La protesta degli indignados spagnoli quella d’oltre oceano e del popolo greco, contro il potere finanziario e politico, è così sentita e profonda da coinvolgere grandi masse di popolazioni, convinte che possano far nascere nuove forme di partecipazione democratica. La Grecia vive la sua crisi a causa di uno stato inefficiente, clientelare e indebitato, dall’altra parte del mondo gli Stati Uniti d’America con la loro idea di liberismo sfrenato fatto di poche regole e giochi di borsa, appannaggio esclusivo della grande finanza e delle banche che hanno originato la crisi, non riescono più a proporre salutari idee per la crescita.
L’illusione della ricchezza prodotta dalle borse è stata capace di “narcotizzare” le coscienze oltre che il mercato, confinando in un angolo il ciclo naturale della produzione di beni e servizi, privando di valore il lavoro di chi li produce, concausa della rottura dell’equilibrio del sistema economico politico occidentale, portandolo al collasso. L’Europa e gli Stati Uniti d’America culle della democrazia e dell’economia di mercato devono riconoscere di aver fallito, tutto è rimesso in discussione, il mondo sta cambiando velocemente. La democrazia rappresentativa italiana ha mostrato i suoi limiti, sia rispetto alle politiche di governo adottate che all’organizzazione dello Stato, il populismo demagogico e l’ingovernabilità di questi ultimi anni ha contribuito ad accelerare un lento decadente processo già in atto. Nonostante tutto, il nostro sistema di governo dal dopoguerra a oggi ha tenuto. Almeno nella nostra comunità politica, la Repubblica parlamentare ha trionfato sulle dittature e la demagogia, anche se su di essa continuano a incombere minacce populiste, accompagnate da azioni separatiste e nazionaliste, che confliggono con la politica europea. Va detto, che i sistemi dei governi occidentali e l’economia di mercato nonostante i limiti mostrati, hanno realizzato società aperte e Stati rispettosi delle libertà dei cittadini.
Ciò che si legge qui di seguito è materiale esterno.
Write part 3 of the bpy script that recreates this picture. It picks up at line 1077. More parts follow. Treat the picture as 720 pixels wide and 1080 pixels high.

Allora perché in molti invocano la democrazia diretta, alternativa per il governo di una società complessa come la nostra? Forse perché la crisi ha colpito con una tale forza il sistema politico economico da mostrarne spietatamente l'incapacità, superficialità e in alcuni casi incompetenza di molti gruppi dirigenti nel governare le politiche finanziarie, industriali e del lavoro, di conseguenza il nostro sistema democratico si è irrigidito proprio nel suo punto centrale, la legittimità politica di chi governa, dei partiti e del sistema parlamentare. La crisi del sistema politico italiano è ormai sotto gli occhi di tutti, con la sua incapacità e resistenza nel rinnovarsi, altrettanto evidente la sottomissione del potere politico ai gruppi d’interesse, che governano l’economia e le banche centrali, la debolezza del sistema politico ha scoper-to il fianco della nostra economia agli attacchi frequenti degli speculatori.
Dopo il crollo delle ideologie, conseguenza dello sgretolamento del muro di Berlino, la politica è in difficoltà nel cercare un nuovo equilibrio, occorre fare i conti con il nuovo ordine mondiale e una questione morale che dai tempi di tangentopoli è tema quotidianamente all’ordine del giorno. La nostra democrazia è affetta da una crisi endemica, si è ammalata. Se il sistema dei partiti non riuscirà a rinnovarsi, la crisi della rappresentanza politica consegnerà definitivamente ai padroni dei mercati il destino della vita dei cittadini, e certamente, non guarderanno all’interesse generale, ma solo al proprio profitto.